The epigram, the most epigraphic of literary genres, is predictably prominent in the collection. So common was the formula sit tibi terra leuis on ancient Roman gravestones that it was frequently abbreviated STTL. Hartmut Wulfram traces the presence of this formula in literary epigram, including seven markedly varied instances in Martial, usefully tabulated (61), where three instances in Book VI (i.e., at the center of the corpus) are flanked by two in the first five numbered books and two more, both parodic, in the last six. Two subsequent uses of the formula, by pseudo-Seneca and Ausonius, vividly testify to Martial's influence in transferring the formula from the stone to the page.

The reading process on stone is tightly circumscribed: the reader of a funerary epigram must be in front of the monument, must see it as it was laid out to be seen. As Gregory Hutchinson observes, however, a scroll, being portable, can be read at virtually any time and in any place, so that the author cannot control the circumstances of its reception or even - given the vagaries of copyists - the details of its appearance. A related contrast is explored by Cecilia Nobili in comparing inscribed epigrams for athletes, guaranteed permanence by the medium of stone, with epinician odes, composed for the moment and laced with topical relevance.

The volume contains some helpful tables. The transformation of the funerary epigram into a Christian medium by Gregory of Nazianzus is illustrated by Jochen Schultheiß in an illuminating three-page categorization according to speaker, addressee, form (monolog or dialog), and literary and epigraphic precedents (88-90). The XII Panegyrici Latini, mesmerizingly similar to the uninitiated, are immediately identifiable as distinct recreations of an ephemeral occasion in Cédric Scheidegger Lämmle's enumeration of their numbering, titulature, content, date, and length (273). Similarly synoptic and useful are Paolo Cecconi's series of tables illustrating the copies, materials, formats, and content in which the Shepherd of Hermas is transmitted (314-317). Comparably useful are the five comprehensive indexes to the volume: names and places; papyri and ostraca; inscriptions; manuscripts; and authors and works.

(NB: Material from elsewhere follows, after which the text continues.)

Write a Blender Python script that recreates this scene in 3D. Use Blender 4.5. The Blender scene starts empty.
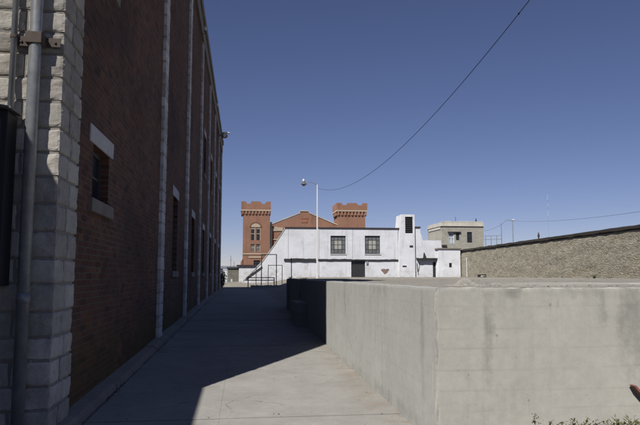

Despite these useful aids, however, no attempt has been made to relate the chapters to one another. Apart from those by the editors themselves, which include a few very general references to other chapters, I noticed just two cross references, also very general. Even the same text, such as the prose preface in which Martial quotes the titulus under his own bust in the library of his friend Stertinius Avitus (IX praef.), is discussed entirely independently by two contributors: Sam A. Hayes interprets it as an example of "metapoetic posturing" (142-144), whereas Helmut Krasser demonstrates how it conveys the closeness between Martial and Avitus, while borrowing from the plastic arts the topos of permanent survival of a likeness and applying it to literature (171-173). Whether these approaches are mutually exclusive or compatible is not addressed.

Reviews are for a book's authors, editors, and publisher, as well as for its readers. De Gruyter urgently needs to have the English of second-language authors edited by native speakers who are also experts in the relevant discipline. Parts of at least three of the articles in this volume need meticulous correction to make them comprehensible. As a first step, all editors of multi-authored volumes for De Gruyter should be required to switch their computers to the language of the individual submission, so that the editing feature alerts them to typos, solecisms, and non sequiturs. This stimulating collection would have benefited accordingly.